Erkel: Bánk Bán. Sándor Sólyom-Nagy, Erszébet Komlóssy, József Réti, József Simándy, Karola Agay met het Hongaars Staats operakoor en het Boedapest filharmonisch orkest o.l.v. János Ferencsik. Hungaroton HCD 11376/7 (2 cd’s, 2u 06’05”). 1990
Bekendheid kreeg de Hongaarse componist Ferenc Erkel (1810-1893) niet alleen doordat hij verantwoordelijk is voor het Hongaarse volkslied, maar ook door zijn nationale opera Bánk Bán uit 1848, maar ten gevolge van censuur pas in 1861 opgevoerd, is een werk gemaakt op libretto van Egressy. Erkel geldt als de vader van de Hongaarse nationale muziek.
In deze opera gaat het over corruptie en intrige aan het dertiende eeuwse hof waarin de patriot Bánk een belangrijke rol als bestrijder speelt. Andere handelende figuren zijn z’n vrouw Melinda, prins Otto en een weifelende koningin die tragisch aan haar einde komt.
De muziek heeft veel weg van de jonge Verdi. In de orkestpartij komen fraai obbligati van viola d’amore, althobo, harp en – typisch – cymbalom voor, net als de Hongaarse dansvorm verbunkos.
Voor de opname werden Hongaarse topsolisten uitgevoerd die geheel waar maken wat van hen wordt verlangd. Dat geldt met name voor tenor Simándy in de titelrol en de beide baritons.

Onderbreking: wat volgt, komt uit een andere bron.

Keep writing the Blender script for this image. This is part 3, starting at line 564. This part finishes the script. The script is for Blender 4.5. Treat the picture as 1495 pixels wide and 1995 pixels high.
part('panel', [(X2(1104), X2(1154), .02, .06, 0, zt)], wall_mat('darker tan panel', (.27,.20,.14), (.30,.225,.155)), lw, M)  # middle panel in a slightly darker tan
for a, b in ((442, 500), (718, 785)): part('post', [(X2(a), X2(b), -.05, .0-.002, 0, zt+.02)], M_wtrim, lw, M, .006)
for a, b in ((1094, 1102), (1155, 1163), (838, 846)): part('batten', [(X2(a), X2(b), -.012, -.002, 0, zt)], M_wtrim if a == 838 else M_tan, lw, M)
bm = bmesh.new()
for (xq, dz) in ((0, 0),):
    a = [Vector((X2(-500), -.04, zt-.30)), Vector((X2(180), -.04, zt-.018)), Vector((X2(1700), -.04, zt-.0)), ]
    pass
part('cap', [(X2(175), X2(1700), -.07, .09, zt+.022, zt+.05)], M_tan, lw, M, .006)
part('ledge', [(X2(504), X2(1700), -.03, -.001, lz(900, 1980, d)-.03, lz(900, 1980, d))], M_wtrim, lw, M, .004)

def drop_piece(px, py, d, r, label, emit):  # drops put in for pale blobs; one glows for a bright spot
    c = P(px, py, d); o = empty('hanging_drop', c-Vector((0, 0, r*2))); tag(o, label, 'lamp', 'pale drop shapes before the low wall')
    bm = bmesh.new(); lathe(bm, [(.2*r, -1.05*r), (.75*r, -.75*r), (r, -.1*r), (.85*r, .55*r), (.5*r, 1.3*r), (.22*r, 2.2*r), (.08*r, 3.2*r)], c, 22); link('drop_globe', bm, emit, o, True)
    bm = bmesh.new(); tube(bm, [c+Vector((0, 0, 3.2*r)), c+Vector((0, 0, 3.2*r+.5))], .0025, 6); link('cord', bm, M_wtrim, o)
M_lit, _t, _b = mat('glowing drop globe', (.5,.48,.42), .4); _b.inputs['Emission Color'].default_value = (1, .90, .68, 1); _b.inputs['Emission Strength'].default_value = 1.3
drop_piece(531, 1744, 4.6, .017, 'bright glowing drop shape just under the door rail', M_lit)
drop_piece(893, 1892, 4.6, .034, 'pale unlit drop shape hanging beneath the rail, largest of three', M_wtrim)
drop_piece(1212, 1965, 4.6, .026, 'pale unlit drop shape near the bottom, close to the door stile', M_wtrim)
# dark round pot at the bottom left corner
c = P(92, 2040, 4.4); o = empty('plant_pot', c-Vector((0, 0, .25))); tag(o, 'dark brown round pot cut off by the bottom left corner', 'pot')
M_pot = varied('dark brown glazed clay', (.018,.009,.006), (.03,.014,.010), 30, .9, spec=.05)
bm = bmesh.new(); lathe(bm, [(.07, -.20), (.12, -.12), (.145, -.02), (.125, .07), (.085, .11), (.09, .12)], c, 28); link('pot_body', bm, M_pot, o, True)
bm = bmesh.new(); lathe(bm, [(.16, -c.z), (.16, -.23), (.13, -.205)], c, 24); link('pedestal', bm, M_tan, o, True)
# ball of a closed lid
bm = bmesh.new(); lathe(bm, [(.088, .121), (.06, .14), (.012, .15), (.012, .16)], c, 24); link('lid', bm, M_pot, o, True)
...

De opname laat een niet altijd gunstige balans en soms nodeloze niveauverschillen horen. Jammer ook dat niet is voorzien in een volledige tekst met ten minste Engelse en Duitse vertaling.
Er is een (onbekend) mogelijk beter Hongaars alternatief van Tamás Pal op Teldec 2564-67436-4 uit 2001.